Вы знаете, что у воды тоже есть запах? Дома вода — это просто вода, но в Нью-Йорке она хорошо пахнет и течет из крана прямо в раковину. Мать морщилась, говорила: «Это хлорка, дорогая моя. Это — химикаты». Ну что ж, и я кое-чему научилась. Раздеваясь этим вечером перед сном, я объявила матери, когда та начала умываться: «Мыло портит цвет лица, знаешь ли».
У дедушки с бабушкой столовая и гостиная разделялись аркой. В углу стоял большой черно-белый телевизор, повернутый так, чтобы все трое — тетя, бабушка и дедушка — могли за обедом смотреть новости. Я не очень хорошо его видела; думаю, тогда я едва возвышалась над столом, но помню, как мерцающий свет экрана отражался в полировке стола, и как тетя с бабушкой обменивались неодобрительными взглядами. Я была рада, что в телевизоре есть кто-то более скверный, чем я, и мне сегодня не попадет. На десерт мне дали имбирное печенье, — я макала его во взбитые сливки.

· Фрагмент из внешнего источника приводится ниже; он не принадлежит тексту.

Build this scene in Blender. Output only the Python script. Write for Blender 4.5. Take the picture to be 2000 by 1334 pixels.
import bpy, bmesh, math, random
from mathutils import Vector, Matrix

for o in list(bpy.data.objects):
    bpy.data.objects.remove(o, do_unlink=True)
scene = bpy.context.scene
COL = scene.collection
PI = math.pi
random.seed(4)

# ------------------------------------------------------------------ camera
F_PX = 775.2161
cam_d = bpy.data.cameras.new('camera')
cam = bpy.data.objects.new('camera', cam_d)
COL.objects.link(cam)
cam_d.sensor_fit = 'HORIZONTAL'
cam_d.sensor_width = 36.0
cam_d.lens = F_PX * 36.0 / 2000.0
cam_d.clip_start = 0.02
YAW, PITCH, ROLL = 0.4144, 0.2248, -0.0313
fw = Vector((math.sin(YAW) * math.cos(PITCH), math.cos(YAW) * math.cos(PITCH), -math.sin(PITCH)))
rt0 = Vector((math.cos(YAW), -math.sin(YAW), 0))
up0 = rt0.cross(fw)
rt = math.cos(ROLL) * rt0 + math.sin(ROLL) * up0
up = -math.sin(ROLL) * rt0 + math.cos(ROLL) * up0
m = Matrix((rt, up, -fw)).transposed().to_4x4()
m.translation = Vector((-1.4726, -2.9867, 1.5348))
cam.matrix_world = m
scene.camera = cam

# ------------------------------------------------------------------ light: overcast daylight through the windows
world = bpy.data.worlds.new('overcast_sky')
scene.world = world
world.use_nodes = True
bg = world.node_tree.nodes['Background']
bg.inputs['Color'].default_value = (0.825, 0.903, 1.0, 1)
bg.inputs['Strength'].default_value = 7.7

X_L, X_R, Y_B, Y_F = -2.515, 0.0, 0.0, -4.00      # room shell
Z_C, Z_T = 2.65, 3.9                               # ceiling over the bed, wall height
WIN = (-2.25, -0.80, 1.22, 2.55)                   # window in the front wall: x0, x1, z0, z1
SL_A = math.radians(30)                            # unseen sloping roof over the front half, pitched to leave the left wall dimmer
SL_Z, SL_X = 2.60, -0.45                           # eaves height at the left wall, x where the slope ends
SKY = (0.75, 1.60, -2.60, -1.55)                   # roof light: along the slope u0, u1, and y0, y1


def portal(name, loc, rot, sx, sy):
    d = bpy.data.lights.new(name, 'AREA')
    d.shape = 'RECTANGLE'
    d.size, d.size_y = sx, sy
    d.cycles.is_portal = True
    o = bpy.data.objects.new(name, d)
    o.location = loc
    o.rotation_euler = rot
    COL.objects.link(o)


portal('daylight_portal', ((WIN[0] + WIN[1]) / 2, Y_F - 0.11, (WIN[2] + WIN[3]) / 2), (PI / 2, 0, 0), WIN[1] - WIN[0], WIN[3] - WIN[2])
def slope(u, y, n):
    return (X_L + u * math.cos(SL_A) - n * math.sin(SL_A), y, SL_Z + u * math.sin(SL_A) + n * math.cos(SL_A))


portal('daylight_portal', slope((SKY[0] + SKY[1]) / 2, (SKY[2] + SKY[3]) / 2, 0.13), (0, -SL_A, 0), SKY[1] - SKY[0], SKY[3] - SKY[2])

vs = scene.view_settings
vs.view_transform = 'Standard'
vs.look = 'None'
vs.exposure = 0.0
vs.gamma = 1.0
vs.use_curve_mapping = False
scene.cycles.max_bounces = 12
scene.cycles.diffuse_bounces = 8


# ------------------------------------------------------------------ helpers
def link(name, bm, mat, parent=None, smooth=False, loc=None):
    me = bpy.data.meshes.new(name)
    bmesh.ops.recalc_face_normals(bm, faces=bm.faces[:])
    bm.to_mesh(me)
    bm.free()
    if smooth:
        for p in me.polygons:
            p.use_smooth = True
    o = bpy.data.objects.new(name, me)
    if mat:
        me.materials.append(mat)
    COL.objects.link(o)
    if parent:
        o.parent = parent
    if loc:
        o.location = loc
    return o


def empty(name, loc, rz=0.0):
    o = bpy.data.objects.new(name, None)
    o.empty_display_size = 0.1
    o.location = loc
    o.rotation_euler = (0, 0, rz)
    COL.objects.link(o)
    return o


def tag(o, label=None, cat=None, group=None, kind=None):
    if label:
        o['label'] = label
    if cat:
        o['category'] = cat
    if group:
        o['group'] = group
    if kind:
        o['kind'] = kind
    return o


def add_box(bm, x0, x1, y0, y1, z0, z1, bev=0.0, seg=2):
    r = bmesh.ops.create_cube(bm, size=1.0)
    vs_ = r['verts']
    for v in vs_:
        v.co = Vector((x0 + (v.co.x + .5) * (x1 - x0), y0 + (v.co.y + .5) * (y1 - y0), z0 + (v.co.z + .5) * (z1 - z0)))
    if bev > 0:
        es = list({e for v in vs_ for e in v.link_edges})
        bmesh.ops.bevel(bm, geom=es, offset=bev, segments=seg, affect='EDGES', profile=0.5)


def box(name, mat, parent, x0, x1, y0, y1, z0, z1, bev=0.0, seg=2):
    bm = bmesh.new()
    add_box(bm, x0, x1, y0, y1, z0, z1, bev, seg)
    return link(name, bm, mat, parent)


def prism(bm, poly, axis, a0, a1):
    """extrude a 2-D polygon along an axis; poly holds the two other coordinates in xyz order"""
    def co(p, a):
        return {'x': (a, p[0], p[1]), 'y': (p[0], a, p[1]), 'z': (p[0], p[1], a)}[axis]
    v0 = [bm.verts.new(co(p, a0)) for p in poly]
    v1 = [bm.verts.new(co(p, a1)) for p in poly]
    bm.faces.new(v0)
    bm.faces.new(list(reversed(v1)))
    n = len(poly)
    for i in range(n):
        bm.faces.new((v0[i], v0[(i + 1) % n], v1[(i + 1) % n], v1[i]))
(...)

Гостиную я помню только вечерами при зажженном свете. Дедушка сидел в большом кресле в одном конце комнаты и слушал записи Миллс Бразерз, прокручивая пластинки на огромной «Виктроле». У него был красивый голос и хороший слух, как и у меня, и я не понимаю, почему папа морщился от его пения, точно так же, как от маминого, но она-то всегда фальшивила. Приблизительно такие же эмоции у него вызывали репродукции из альбома «Жизнь орхидей», развешенные бабушкой над диваном, а вот почему, я не помню.